Для всех деятелей Центрального Комитета было ясно, что предательство в центре партии действительно имеется, но обвинение против Азефа было почти без колебаний отвергнуто.
Мысль о возможности заподозрить в предательстве главного руководителя убийства Плеве казалась нелепой даже оскорбительной. В итоге обвинение против Азефа по существу даже не разбирали.
Никакого расследования о нем не было произведено. Кроме самого узкого круга центральных деятелей партии о письме никто не узнал. От партийных дел Азеф ни на минуту не был отстранен. По-прежнему его держали в курсе всех, даже наиболее секретных предприятий партии, — в том числе и дела Татарова, которое приняло совсем другой характер, чем дело Азефа.
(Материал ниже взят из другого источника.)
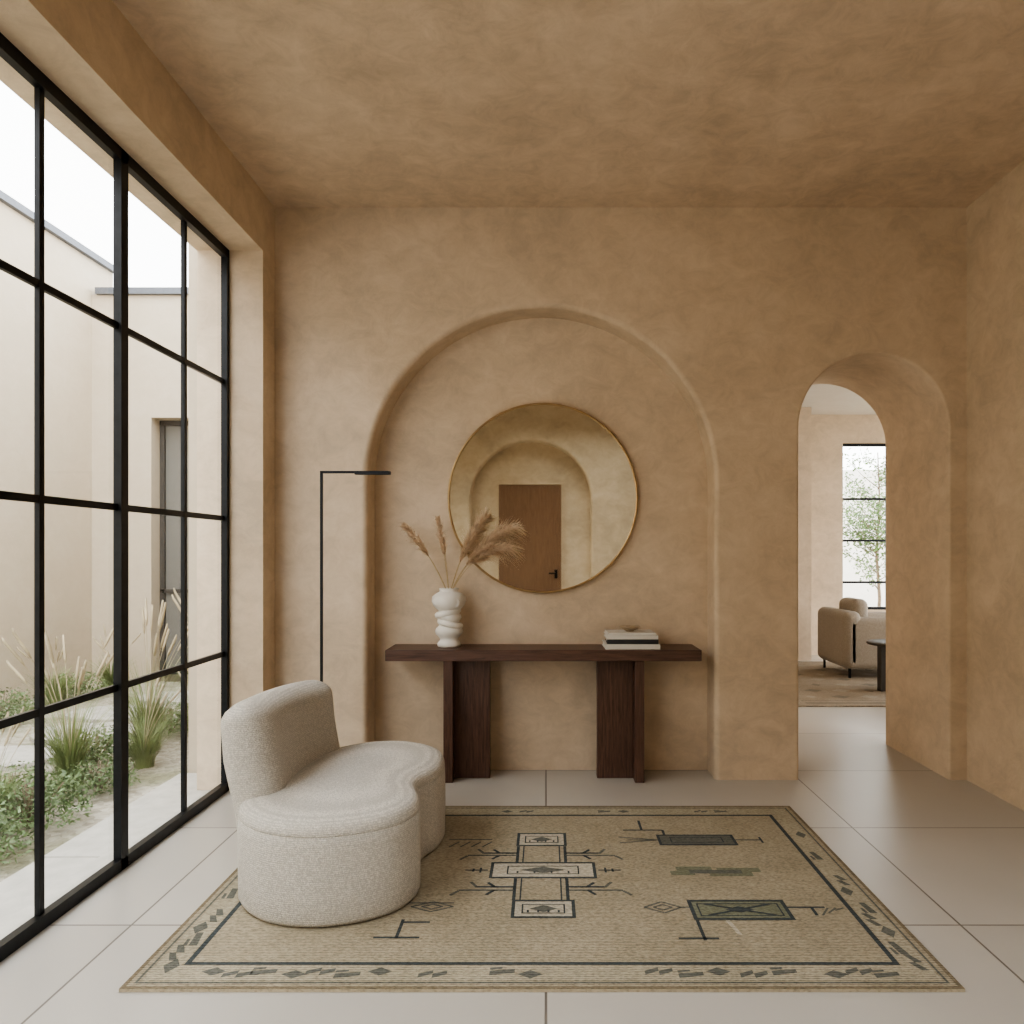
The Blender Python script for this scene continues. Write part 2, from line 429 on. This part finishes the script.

Обвинения, выдвинутые в письме против этого последнего, с самого начала далеко не казались столь же необоснованными, как обвинения против Азефа. Гоц, который горячо защищал Азефа, первым заявил о необходимости внимательного расследования дела Татарова. Этот последний в начале августа приехал заграницу и уже успел навлечь на себя подозрения товарищей и широкими тратами, и неконспиративными планами. Произведенное предварительное расследование быстро обнаружило ряд крайне подозрительных моментов в его поведении; он был уличен в том, что говорил товарищам заведомую неправду. Тогда Центральный Комитет уже официально избрал комиссию для расследования дела Татарова в составе Баха, Савинкова, Тютчева и Чернова.
Вопросы этой комиссии застигли Татарова врасплох: он ничего не подозревал о возникших против него подозрениях. Рачковский предал его и ничего ему не сообщил про письмо Меньщикова, о котором знал от Азефа. По ряду пунктов ответы Татарова были неправдивы. Его уличали во лжи. Он брал свои показания обратно, менял их, выкручивался. Человек, который так ведет себя, находясь под обвинением в предательстве, конечно, только усиливает самые худшие против себя подозрения. Было установлено, что он мог совершить все те выдачи, которые ему были приписаны в письме Меньщикова, но точной уверенности в том, что он их в действительности совершил, все же еще не было.